**Dataset excerpt**
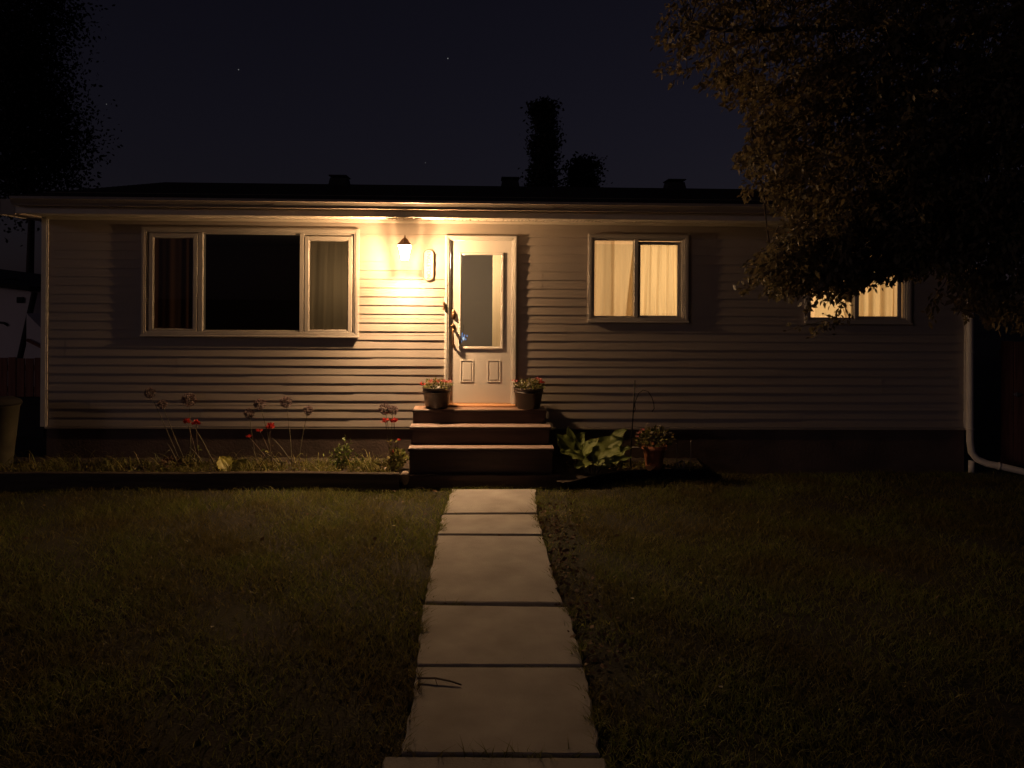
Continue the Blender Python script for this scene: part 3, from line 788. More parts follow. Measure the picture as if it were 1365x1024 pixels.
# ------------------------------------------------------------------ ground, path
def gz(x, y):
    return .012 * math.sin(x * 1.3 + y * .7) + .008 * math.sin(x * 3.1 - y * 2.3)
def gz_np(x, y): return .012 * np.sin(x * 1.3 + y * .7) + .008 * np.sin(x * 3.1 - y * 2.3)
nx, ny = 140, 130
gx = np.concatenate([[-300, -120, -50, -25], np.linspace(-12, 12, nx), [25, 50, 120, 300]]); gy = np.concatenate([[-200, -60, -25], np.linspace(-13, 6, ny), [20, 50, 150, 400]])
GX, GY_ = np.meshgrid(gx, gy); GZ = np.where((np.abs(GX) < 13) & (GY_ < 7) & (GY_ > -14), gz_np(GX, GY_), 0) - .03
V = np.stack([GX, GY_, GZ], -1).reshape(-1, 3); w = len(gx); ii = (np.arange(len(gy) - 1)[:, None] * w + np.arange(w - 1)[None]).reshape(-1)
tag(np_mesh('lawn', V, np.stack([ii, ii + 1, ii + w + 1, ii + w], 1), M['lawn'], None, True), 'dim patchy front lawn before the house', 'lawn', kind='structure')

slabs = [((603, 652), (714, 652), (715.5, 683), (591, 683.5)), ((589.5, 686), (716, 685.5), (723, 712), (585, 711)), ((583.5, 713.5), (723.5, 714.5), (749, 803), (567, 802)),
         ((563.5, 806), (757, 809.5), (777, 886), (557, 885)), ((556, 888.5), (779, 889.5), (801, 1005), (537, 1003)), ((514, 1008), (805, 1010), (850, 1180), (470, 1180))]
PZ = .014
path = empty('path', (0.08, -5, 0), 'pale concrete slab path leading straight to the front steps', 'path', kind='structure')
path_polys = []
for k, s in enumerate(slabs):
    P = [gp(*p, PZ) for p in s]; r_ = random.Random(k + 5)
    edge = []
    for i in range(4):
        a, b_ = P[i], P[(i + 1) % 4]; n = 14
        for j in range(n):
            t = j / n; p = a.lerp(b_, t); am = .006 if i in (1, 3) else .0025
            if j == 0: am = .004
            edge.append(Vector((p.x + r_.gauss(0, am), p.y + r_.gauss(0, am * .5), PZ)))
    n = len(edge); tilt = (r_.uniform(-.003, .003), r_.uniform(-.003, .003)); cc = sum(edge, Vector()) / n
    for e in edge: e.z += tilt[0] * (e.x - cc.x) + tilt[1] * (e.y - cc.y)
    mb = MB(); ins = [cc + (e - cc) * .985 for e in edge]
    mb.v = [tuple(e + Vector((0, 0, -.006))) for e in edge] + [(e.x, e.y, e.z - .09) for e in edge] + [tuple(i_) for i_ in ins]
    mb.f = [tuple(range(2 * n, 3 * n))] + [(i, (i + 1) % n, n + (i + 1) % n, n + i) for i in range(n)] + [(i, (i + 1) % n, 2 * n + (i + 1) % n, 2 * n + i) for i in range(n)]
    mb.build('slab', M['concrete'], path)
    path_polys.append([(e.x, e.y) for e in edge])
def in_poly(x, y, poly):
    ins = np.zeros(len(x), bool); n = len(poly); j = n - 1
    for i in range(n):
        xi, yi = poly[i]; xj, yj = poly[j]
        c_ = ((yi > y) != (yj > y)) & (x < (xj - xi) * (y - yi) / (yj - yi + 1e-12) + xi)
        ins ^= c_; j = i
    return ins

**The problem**
Omitting all images, print the listing exactly.

**Output for this task**
Continue the Blender Python script for this scene: part 3, from line 788. More parts follow. Measure the picture as if it were 1365x1024 pixels.
# ------------------------------------------------------------------ ground, path
def gz(x, y):
    return .012 * math.sin(x * 1.3 + y * .7) + .008 * math.sin(x * 3.1 - y * 2.3)
def gz_np(x, y): return .012 * np.sin(x * 1.3 + y * .7) + .008 * np.sin(x * 3.1 - y * 2.3)
nx, ny = 140, 130
gx = np.concatenate([[-300, -120, -50, -25], np.linspace(-12, 12, nx), [25, 50, 120, 300]]); gy = np.concatenate([[-200, -60, -25], np.linspace(-13, 6, ny), [20, 50, 150, 400]])
GX, GY_ = np.meshgrid(gx, gy); GZ = np.where((np.abs(GX) < 13) & (GY_ < 7) & (GY_ > -14), gz_np(GX, GY_), 0) - .03
V = np.stack([GX, GY_, GZ], -1).reshape(-1, 3); w = len(gx); ii = (np.arange(len(gy) - 1)[:, None] * w + np.arange(w - 1)[None]).reshape(-1)
tag(np_mesh('lawn', V, np.stack([ii, ii + 1, ii + w + 1, ii + w], 1), M['lawn'], None, True), 'dim patchy front lawn before the house', 'lawn', kind='structure')

slabs = [((603, 652), (714, 652), (715.5, 683), (591, 683.5)), ((589.5, 686), (716, 685.5), (723, 712), (585, 711)), ((583.5, 713.5), (723.5, 714.5), (749, 803), (567, 802)),
         ((563.5, 806), (757, 809.5), (777, 886), (557, 885)), ((556, 888.5), (779, 889.5), (801, 1005), (537, 1003)), ((514, 1008), (805, 1010), (850, 1180), (470, 1180))]
PZ = .014
path = empty('path', (0.08, -5, 0), 'pale concrete slab path leading straight to the front steps', 'path', kind='structure')
path_polys = []
for k, s in enumerate(slabs):
    P = [gp(*p, PZ) for p in s]; r_ = random.Random(k + 5)
    edge = []
    for i in range(4):
        a, b_ = P[i], P[(i + 1) % 4]; n = 14
        for j in range(n):
            t = j / n; p = a.lerp(b_, t); am = .006 if i in (1, 3) else .0025
            if j == 0: am = .004
            edge.append(Vector((p.x + r_.gauss(0, am), p.y + r_.gauss(0, am * .5), PZ)))
    n = len(edge); tilt = (r_.uniform(-.003, .003), r_.uniform(-.003, .003)); cc = sum(edge, Vector()) / n
    for e in edge: e.z += tilt[0] * (e.x - cc.x) + tilt[1] * (e.y - cc.y)
    mb = MB(); ins = [cc + (e - cc) * .985 for e in edge]
    mb.v = [tuple(e + Vector((0, 0, -.006))) for e in edge] + [(e.x, e.y, e.z - .09) for e in edge] + [tuple(i_) for i_ in ins]
    mb.f = [tuple(range(2 * n, 3 * n))] + [(i, (i + 1) % n, n + (i + 1) % n, n + i) for i in range(n)] + [(i, (i + 1) % n, 2 * n + (i + 1) % n, 2 * n + i) for i in range(n)]
    mb.build('slab', M['concrete'], path)
    path_polys.append([(e.x, e.y) for e in edge])
def in_poly(x, y, poly):
    ins = np.zeros(len(x), bool); n = len(poly); j = n - 1
    for i in range(n):
        xi, yi = poly[i]; xj, yj = poly[j]
        c_ = ((yi > y) != (yj > y)) & (x < (xj - xi) * (y - yi) / (yj - yi + 1e-12) + xi)
        ins ^= c_; j = i
    return ins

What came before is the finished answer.